O resultado foi devastador: morriam como tordos, aniquilados pelo que hoje chamaríamos depressões. (A quem seja céptico a emenda parece pelo menos tão má quanto o soneto, mas para quem acredite que as almas dos índios foram na realidade salvas, o caso muda de figura). Em suma, o trabalho dos jesuítas nos bairros de lata de Buenos Ayres tem sólidos antecedentes históricos.

Combater a pobreza é tarefa nobre, mas alguns dos protagonistas desse combate resvalam para a exaltação da própria pobreza e aí as coisas complicam-se.
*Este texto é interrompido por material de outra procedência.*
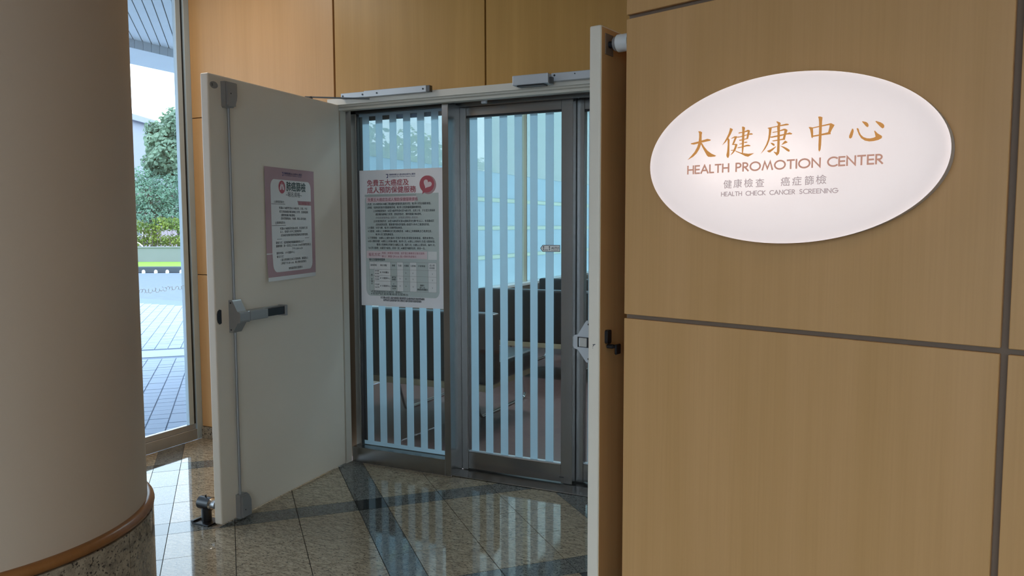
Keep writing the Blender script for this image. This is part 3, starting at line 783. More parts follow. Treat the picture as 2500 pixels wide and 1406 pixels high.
GLY = [[[289.9,1661.6],[291.9,1663.5],[319.7,1667.5],[348.3,1672.8],[358.7,1669.7],[358.1,1666.3],[326.3,1662.4],[301.3,1658.7],[294.0,1659.8]],[[315.8,1697.8],[323.1,1697.8],[329.4,1693.8],[327.9,1686.5],[327.8,1668.0],[325.2,1655.5],[320.1,1643.2],[311.1,1631.0],[299.3,1621.3],[280.0,1612.8],[292.6,1624.1],[304.4,1636.1],[313.4,1650.6],[317.8,1664.2],[319.5,1680.2],[319.2,1691.8]],[[325.1,1660.2],[329.0,1662.2],[337.0,1650.1],[349.0,1636.6],[362.1,1627.2],[378.2,1619.8],[375.1,1617.5],[359.7,1617.0],[351.9,1618.1],[346.7,1623.0],[338.6,1636.2],[330.5,1649.4]],[[423.1,1699.1],[427.5,1697.4],[432.5,1694.2],[430.7,1690.4],[425.4,1679.7],[417.5,1668.0],[409.6,1658.4],[398.5,1650.0],[405.9,1659.9],[413.1,1671.7],[419.1,1683.5],[422.2,1693.4]],[[415.7,1665.9],[418.8,1669.0],[422.3,1664.2],[422.0,1653.0],[422.3,1618.2],[420.0,1611.6],[417.1,1610.6],[413.7,1614.8],[412.9,1619.9],[415.2,1629.9],[416.7,1650.0]],[[426.9,1666.7],[429.3,1668.7],[437.8,1673.1],[445.2,1673.0],[446.2,1669.6],[442.9,1663.7],[437.7,1651.9],[430.4,1647.7],[432.7,1653.4],[439.1,1669.4],[430.6,1667.2]],[[433.4,1650.2],[444.5,1650.5],[448.2,1648.3],[445.9,1641.2],[441.2,1630.4],[434.0,1623.0],[426.0,1617.9],[433.9,1628.6],[439.7,1641.7],[440.8,1647.4],[433.5,1647.7]],[[426.3,1633.1],[435.0,1633.6],[438.7,1631.1],[428.2,1631.3]],[[438.7,1632.2],[446.1,1628.9],[459.7,1623.6],[474.3,1620.4],[483.9,1618.7],[502.0,1619.2],[490.0,1613.3],[482.9,1610.1],[474.5,1612.1],[459.8,1620.2],[445.0,1626.8]],[[462.0,1699.4],[465.3,1699.6],[471.4,1696.3],[470.4,1688.1],[469.2,1657.3],[467.9,1635.2],[466.4,1622.6],[463.4,1621.7],[462.8,1635.6],[462.6,1657.8],[462.9,1688.8]],[[450.1,1682.1],[453.5,1683.5],[463.8,1683.9],[463.9,1681.5],[452.4,1680.2]],[[469.8,1684.9],[481.1,1688.9],[487.2,1686.2],[486.7,1682.4],[484.5,1673.7],[481.7,1662.4],[469.8,1660.6],[469.7,1663.3],[476.9,1664.4],[479.0,1676.4],[480.7,1683.4],[470.5,1682.1]],[[445.2,1671.4],[455.0,1671.1],[463.4,1673.0],[482.6,1676.1],[490.9,1678.2],[496.9,1675.5],[494.6,1673.5],[482.7,1673.9],[463.5,1669.9],[451.4,1668.4],[446.5,1668.8]],[[452.8,1660.8],[455.8,1662.0],[463.7,1662.1],[463.7,1659.4],[455.3,1658.7]],[[453.0,1649.1],[457.9,1650.4],[463.3,1651.1],[463.4,1648.6],[455.5,1648.0]],[[469.9,1653.4],[475.9,1654.6],[480.7,1653.3],[478.4,1651.6],[470.0,1650.8]],[[447.8,1638.3],[450.8,1640.0],[461.7,1641.2],[477.3,1645.1],[483.3,1645.2],[490.3,1642.5],[488.2,1640.4],[477.4,1640.7],[463.0,1638.4],[449.6,1637.3]],[[567.5,1704.5],[570.9,1704.7],[578.3,1701.4],[580.8,1698.5],[580.2,1694.3],[578.6,1690.7],[571.7,1692.4],[573.3,1696.5]],[[541.0,1688.1],[545.5,1689.3],[568.4,1691.6],[597.5,1695.9],[603.1,1694.9],[605.9,1692.3],[602.1,1691.2],[578.6,1690.1],[559.3,1688.1],[544.5,1686.4]],[[545.4,1686.6],[554.7,1689.6],[553.7,1683.2],[551.8,1668.3],[548.7,1654.5],[543.3,1640.8],[535.5,1628.4],[522.9,1615.9],[530.8,1627.6],[538.6,1641.2],[544.1,1655.9],[546.0,1670.9],[546.3,1681.7]],[[570.6,1690.8],[579.1,1691.2],[579.1,1670.3],[579.3,1638.2],[579.2,1620.0],[577.7,1612.6],[571.6,1607.4],[568.1,1612.1],[561.6,1619.0],[563.9,1619.4],[570.2,1616.8],[571.9,1619.4],[572.5,1638.7],[572.3,1670.9]],[[556.2,1674.9],[559.6,1676.2],[572.1,1676.8],[572.2,1674.7],[558.5,1673.6]],[[578.9,1678.9],[591.1,1682.3],[595.6,1681.7],[601.8,1678.0],[600.3,1672.8],[597.2,1664.6],[594.7,1652.6],[595.9,1650.9],[579.6,1650.5],[560.3,1648.8],[555.7,1650.7],[560.2,1651.8],[579.5,1653.7],[588.5,1654.6],[591.5,1667.2],[592.9,1677.7],[578.9,1676.2]],[[550.8,1663.0],[559.9,1663.9],[579.2,1666.1],[598.2,1668.2],[608.1,1670.6],[616.0,1666.8],[613.8,1664.5],[600.5,1665.2],[579.3,1661.8],[555.5,1659.6],[550.3,1660.6]],[[551.2,1645.7],[557.0,1645.2],[562.8,1642.1],[564.5,1638.8],[562.9,1635.6],[558.3,1638.1],[554.8,1641.6]],[[541.4,1623.1],[551.7,1626.2],[569.2,1634.7],[566.5,1630.6],[558.6,1623.5],[550.7,1618.1],[546.1,1619.0]],[[585.0,1636.5],[588.8,1641.8],[595.4,1648.8],[601.0,1645.2],[602.8,1642.9],[597.8,1641.1],[591.1,1639.0]],[[581.1,1634.9],[590.2,1632.6],[601.5,1627.0],[608.9,1621.7],[609.5,1618.0],[607.3,1616.2],[601.7,1619.0],[592.6,1626.6]],[[688.5,1706.7],[694.5,1706.6],[700.5,1704.0],[699.6,1691.3],[699.4,1670.7],[699.2,1650.1],[698.8,1629.5],[697.6,1616.2],[694.3,1610.7],[691.8,1615.6],[691.6,1630.1],[691.9,1650.7],[692.1,1671.3],[691.5,1692.0],[690.3,1700.4]],[[662.6,1680.1],[666.6,1680.6],[674.2,1678.6],[675.6,1666.5],[675.9,1654.1],[673.9,1649.0],[671.2,1651.8],[669.3,1662.9],[666.8,1673.5]],[[672.6,1678.2],[692.1,1681.1],[720.1,1685.1],[724.7,1685.7],[734.1,1680.1],[732.6,1676.8],[727.3,1668.3],[723.4,1659.5],[724.5,1656.3],[715.7,1659.1],[718.1,1665.0],[720.8,1677.0],[720.7,1681.1],[692.1,1678.3],[674.2,1675.8]],[[674.2,1656.3],[692.7,1657.9],[715.6,1661.6],[723.9,1659.4],[724.5,1656.1],[700.2,1654.7],[675.9,1652.5]],[[781.9,1666.6],[784.5,1664.4],[785.6,1659.3],[783.9,1650.4],[781.2,1642.1],[777.3,1639.9],[774.2,1642.2],[774.1,1647.2],[777.7,1657.0],[780.5,1663.8]],[[793.1,1665.2],[795.3,1666.5],[798.3,1664.2],[800.5,1656.1],[804.7,1647.8],[811.7,1641.2],[820.6,1637.5],[829.3,1636.4],[837.9,1637.7],[842.6,1639.8],[840.4,1648.8],[838.3,1655.4],[840.2,1655.7],[847.1,1648.2],[857.8,1641.0],[858.8,1638.0],[857.1,1634.2],[849.6,1630.9],[838.2,1628.8],[826.7,1628.7],[815.9,1631.5],[805.9,1638.7],[799.8,1648.2],[795.5,1658.5]],[[806.3,1682.4],[808.5,1683.0],[817.3,1680.4],[822.3,1676.0],[823.9,1670.9],[823.0,1667.5],[820.6,1666.5],[816.7,1669.6]],[[840.4,1679.7],[843.2,1680.5],[853.8,1676.1],[860.6,1671.5],[863.5,1666.4],[862.8,1661.6],[859.1,1659.8],[854.2,1663.8]]]
for i0, i1 in ((0, 3), (3, 17), (17, 28), (28, 32), (32, 36)):
    mb = MB(SG)
    for g in GLY[i0:i1]: mb.prism([(x / 1000, z / 1000) for x, z in g], .0601, .0612, 'xz')
    mb.build('lettering', 'sign_gold', sign)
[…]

Em 1323, confrontada por frades franciscanos radicais – os "Espirituais" - a Santa Sé decidiu que pretender que os Apóstolos tinham vivido na pobreza era uma heresia. Alguns "Espirituais" impenitentes foram executados. Meio milénio depois Bernard Shaw escreveu que o primeiro pecado era ser pobre. Se alguém lhe dizia que era inculto porque era pobre, estava a desculpar um mal com outro pior, estava a dizer: sou coxo, mas é da sífilis. Em 1974, ao capitão de Abril que se lhe gabou de querer acabar com os ricos em Portugal, Olaf Palme respondeu que estavam há 40 anos a tentar acabar com os pobres na Suécia e ainda não o tinham conseguido.

 

A extrema pobreza – tal como a extrema riqueza – assusta à primeira vista e almas impressionáveis, de S. Francisco de Assis a Che Guevara, ficaram marcadas para sempre. Miséria, em partes do que se chamava o Terceiro Mundo (e até em bolsas na Europa de hoje), é escândalo que deveria deixar de existir e é bom que o novo Papa faça disso cavalo de batalha da Igreja. Mas não é, em si, uma violação de Direitos do Homem porque não se podem pedir contas a governos pela sua existência como se podem pedir por atropelos de liberdades civis e políticas. A menos que se queira viver em estado de revolução permanente, o que não será o propósito do Bispo de Roma.

Guerras que já não terão tanto que ver connosco, os do Atlântico aos Urais. Em 1978, na eleição de Karol Wojtila, a Itália perdeu o Papa. Agora, na eleição de Jorge Bergoglio quem perdeu o Papa foi a Europa. A globalização não perdoa.